- **Exercise**
Transcribe every line, keeping it exact.

- **Data extract**

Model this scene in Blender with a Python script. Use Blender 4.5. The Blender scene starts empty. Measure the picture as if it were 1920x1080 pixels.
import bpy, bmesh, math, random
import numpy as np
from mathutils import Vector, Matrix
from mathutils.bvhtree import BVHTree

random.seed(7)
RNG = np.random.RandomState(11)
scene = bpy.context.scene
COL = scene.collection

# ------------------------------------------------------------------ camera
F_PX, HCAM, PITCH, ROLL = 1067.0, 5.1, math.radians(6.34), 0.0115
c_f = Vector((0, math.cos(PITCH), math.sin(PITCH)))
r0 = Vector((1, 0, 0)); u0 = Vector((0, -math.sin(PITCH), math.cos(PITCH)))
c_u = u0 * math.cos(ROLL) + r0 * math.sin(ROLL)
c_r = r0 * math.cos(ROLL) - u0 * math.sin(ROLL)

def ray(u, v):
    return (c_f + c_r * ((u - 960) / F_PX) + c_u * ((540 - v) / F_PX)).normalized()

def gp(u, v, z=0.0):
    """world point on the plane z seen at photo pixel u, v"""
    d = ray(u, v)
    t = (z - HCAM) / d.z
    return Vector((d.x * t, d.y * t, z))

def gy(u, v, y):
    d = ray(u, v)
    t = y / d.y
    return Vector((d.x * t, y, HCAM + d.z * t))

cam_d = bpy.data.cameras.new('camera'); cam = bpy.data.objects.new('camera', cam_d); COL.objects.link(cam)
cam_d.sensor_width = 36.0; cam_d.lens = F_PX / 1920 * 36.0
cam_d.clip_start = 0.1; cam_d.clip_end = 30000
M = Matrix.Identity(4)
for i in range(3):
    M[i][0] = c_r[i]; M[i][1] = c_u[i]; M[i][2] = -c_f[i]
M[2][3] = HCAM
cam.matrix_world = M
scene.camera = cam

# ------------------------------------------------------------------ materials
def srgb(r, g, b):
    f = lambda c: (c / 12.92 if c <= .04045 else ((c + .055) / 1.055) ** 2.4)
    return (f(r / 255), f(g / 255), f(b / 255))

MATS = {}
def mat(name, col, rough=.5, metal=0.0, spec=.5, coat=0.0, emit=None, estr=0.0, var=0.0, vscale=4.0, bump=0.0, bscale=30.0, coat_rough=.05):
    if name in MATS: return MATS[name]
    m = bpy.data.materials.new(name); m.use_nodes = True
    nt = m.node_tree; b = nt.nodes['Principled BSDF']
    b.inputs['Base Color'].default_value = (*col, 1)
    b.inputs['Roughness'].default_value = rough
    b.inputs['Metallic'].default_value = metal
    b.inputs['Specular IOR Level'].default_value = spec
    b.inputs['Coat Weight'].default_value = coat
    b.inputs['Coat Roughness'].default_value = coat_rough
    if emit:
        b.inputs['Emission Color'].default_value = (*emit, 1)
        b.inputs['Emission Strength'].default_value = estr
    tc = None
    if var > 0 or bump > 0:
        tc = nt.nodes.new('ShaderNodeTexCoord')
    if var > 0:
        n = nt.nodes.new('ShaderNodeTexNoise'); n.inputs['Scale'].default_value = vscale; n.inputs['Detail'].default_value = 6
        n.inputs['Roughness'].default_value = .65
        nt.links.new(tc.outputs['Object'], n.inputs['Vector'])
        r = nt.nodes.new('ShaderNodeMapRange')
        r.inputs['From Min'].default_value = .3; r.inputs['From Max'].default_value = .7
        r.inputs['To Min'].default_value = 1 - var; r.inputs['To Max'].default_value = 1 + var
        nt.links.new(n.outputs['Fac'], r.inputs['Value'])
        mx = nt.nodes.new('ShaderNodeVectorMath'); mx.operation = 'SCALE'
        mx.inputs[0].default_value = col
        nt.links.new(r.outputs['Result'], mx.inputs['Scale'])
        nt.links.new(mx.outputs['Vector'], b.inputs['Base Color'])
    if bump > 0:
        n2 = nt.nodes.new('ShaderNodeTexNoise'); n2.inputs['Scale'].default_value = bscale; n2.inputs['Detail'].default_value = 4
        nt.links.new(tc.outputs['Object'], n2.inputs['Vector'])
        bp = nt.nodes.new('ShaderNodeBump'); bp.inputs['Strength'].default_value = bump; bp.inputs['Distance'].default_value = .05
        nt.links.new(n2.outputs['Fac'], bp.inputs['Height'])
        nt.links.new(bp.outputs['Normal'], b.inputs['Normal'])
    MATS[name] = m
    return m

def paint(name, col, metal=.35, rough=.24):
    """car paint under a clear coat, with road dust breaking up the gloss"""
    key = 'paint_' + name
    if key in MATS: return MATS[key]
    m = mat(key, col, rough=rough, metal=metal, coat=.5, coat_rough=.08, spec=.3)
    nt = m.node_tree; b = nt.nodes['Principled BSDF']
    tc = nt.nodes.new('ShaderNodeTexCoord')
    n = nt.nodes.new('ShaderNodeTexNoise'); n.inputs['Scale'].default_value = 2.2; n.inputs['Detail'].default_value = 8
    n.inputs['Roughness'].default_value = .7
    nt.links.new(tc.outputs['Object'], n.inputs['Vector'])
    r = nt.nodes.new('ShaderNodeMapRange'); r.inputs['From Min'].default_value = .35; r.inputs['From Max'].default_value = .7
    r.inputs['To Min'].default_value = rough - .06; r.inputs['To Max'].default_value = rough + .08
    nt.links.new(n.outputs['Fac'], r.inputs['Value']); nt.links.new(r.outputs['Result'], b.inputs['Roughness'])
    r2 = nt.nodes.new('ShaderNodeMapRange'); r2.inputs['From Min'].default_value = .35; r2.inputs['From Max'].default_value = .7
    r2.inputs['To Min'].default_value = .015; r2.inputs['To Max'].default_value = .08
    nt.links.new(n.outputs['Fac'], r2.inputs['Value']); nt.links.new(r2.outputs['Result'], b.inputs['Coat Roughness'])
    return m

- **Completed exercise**
Model this scene in Blender with a Python script. Use Blender 4.5. The Blender scene starts empty. Measure the picture as if it were 1920x1080 pixels.
import bpy, bmesh, math, random
import numpy as np
from mathutils import Vector, Matrix
from mathutils.bvhtree import BVHTree

random.seed(7)
RNG = np.random.RandomState(11)
scene = bpy.context.scene
COL = scene.collection

# ------------------------------------------------------------------ camera
F_PX, HCAM, PITCH, ROLL = 1067.0, 5.1, math.radians(6.34), 0.0115
c_f = Vector((0, math.cos(PITCH), math.sin(PITCH)))
r0 = Vector((1, 0, 0)); u0 = Vector((0, -math.sin(PITCH), math.cos(PITCH)))
c_u = u0 * math.cos(ROLL) + r0 * math.sin(ROLL)
c_r = r0 * math.cos(ROLL) - u0 * math.sin(ROLL)

def ray(u, v):
    return (c_f + c_r * ((u - 960) / F_PX) + c_u * ((540 - v) / F_PX)).normalized()

def gp(u, v, z=0.0):
    """world point on the plane z seen at photo pixel u, v"""
    d = ray(u, v)
    t = (z - HCAM) / d.z
    return Vector((d.x * t, d.y * t, z))

def gy(u, v, y):
    d = ray(u, v)
    t = y / d.y
    return Vector((d.x * t, y, HCAM + d.z * t))

cam_d = bpy.data.cameras.new('camera'); cam = bpy.data.objects.new('camera', cam_d); COL.objects.link(cam)
cam_d.sensor_width = 36.0; cam_d.lens = F_PX / 1920 * 36.0
cam_d.clip_start = 0.1; cam_d.clip_end = 30000
M = Matrix.Identity(4)
for i in range(3):
    M[i][0] = c_r[i]; M[i][1] = c_u[i]; M[i][2] = -c_f[i]
M[2][3] = HCAM
cam.matrix_world = M
scene.camera = cam

# ------------------------------------------------------------------ materials
def srgb(r, g, b):
    f = lambda c: (c / 12.92 if c <= .04045 else ((c + .055) / 1.055) ** 2.4)
    return (f(r / 255), f(g / 255), f(b / 255))

MATS = {}
def mat(name, col, rough=.5, metal=0.0, spec=.5, coat=0.0, emit=None, estr=0.0, var=0.0, vscale=4.0, bump=0.0, bscale=30.0, coat_rough=.05):
    if name in MATS: return MATS[name]
    m = bpy.data.materials.new(name); m.use_nodes = True
    nt = m.node_tree; b = nt.nodes['Principled BSDF']
    b.inputs['Base Color'].default_value = (*col, 1)
    b.inputs['Roughness'].default_value = rough
    b.inputs['Metallic'].default_value = metal
    b.inputs['Specular IOR Level'].default_value = spec
    b.inputs['Coat Weight'].default_value = coat
    b.inputs['Coat Roughness'].default_value = coat_rough
    if emit:
        b.inputs['Emission Color'].default_value = (*emit, 1)
        b.inputs['Emission Strength'].default_value = estr
    tc = None
    if var > 0 or bump > 0:
        tc = nt.nodes.new('ShaderNodeTexCoord')
    if var > 0:
        n = nt.nodes.new('ShaderNodeTexNoise'); n.inputs['Scale'].default_value = vscale; n.inputs['Detail'].default_value = 6
        n.inputs['Roughness'].default_value = .65
        nt.links.new(tc.outputs['Object'], n.inputs['Vector'])
        r = nt.nodes.new('ShaderNodeMapRange')
        r.inputs['From Min'].default_value = .3; r.inputs['From Max'].default_value = .7
        r.inputs['To Min'].default_value = 1 - var; r.inputs['To Max'].default_value = 1 + var
        nt.links.new(n.outputs['Fac'], r.inputs['Value'])
        mx = nt.nodes.new('ShaderNodeVectorMath'); mx.operation = 'SCALE'
        mx.inputs[0].default_value = col
        nt.links.new(r.outputs['Result'], mx.inputs['Scale'])
        nt.links.new(mx.outputs['Vector'], b.inputs['Base Color'])
    if bump > 0:
        n2 = nt.nodes.new('ShaderNodeTexNoise'); n2.inputs['Scale'].default_value = bscale; n2.inputs['Detail'].default_value = 4
        nt.links.new(tc.outputs['Object'], n2.inputs['Vector'])
        bp = nt.nodes.new('ShaderNodeBump'); bp.inputs['Strength'].default_value = bump; bp.inputs['Distance'].default_value = .05
        nt.links.new(n2.outputs['Fac'], bp.inputs['Height'])
        nt.links.new(bp.outputs['Normal'], b.inputs['Normal'])
    MATS[name] = m
    return m

def paint(name, col, metal=.35, rough=.24):
    """car paint under a clear coat, with road dust breaking up the gloss"""
    key = 'paint_' + name
    if key in MATS: return MATS[key]
    m = mat(key, col, rough=rough, metal=metal, coat=.5, coat_rough=.08, spec=.3)
    nt = m.node_tree; b = nt.nodes['Principled BSDF']
    tc = nt.nodes.new('ShaderNodeTexCoord')
    n = nt.nodes.new('ShaderNodeTexNoise'); n.inputs['Scale'].default_value = 2.2; n.inputs['Detail'].default_value = 8
    n.inputs['Roughness'].default_value = .7
    nt.links.new(tc.outputs['Object'], n.inputs['Vector'])
    r = nt.nodes.new('ShaderNodeMapRange'); r.inputs['From Min'].default_value = .35; r.inputs['From Max'].default_value = .7
    r.inputs['To Min'].default_value = rough - .06; r.inputs['To Max'].default_value = rough + .08
    nt.links.new(n.outputs['Fac'], r.inputs['Value']); nt.links.new(r.outputs['Result'], b.inputs['Roughness'])
    r2 = nt.nodes.new('ShaderNodeMapRange'); r2.inputs['From Min'].default_value = .35; r2.inputs['From Max'].default_value = .7
    r2.inputs['To Min'].default_value = .015; r2.inputs['To Max'].default_value = .08
    nt.links.new(n.outputs['Fac'], r2.inputs['Value']); nt.links.new(r2.outputs['Result'], b.inputs['Coat Roughness'])
    return m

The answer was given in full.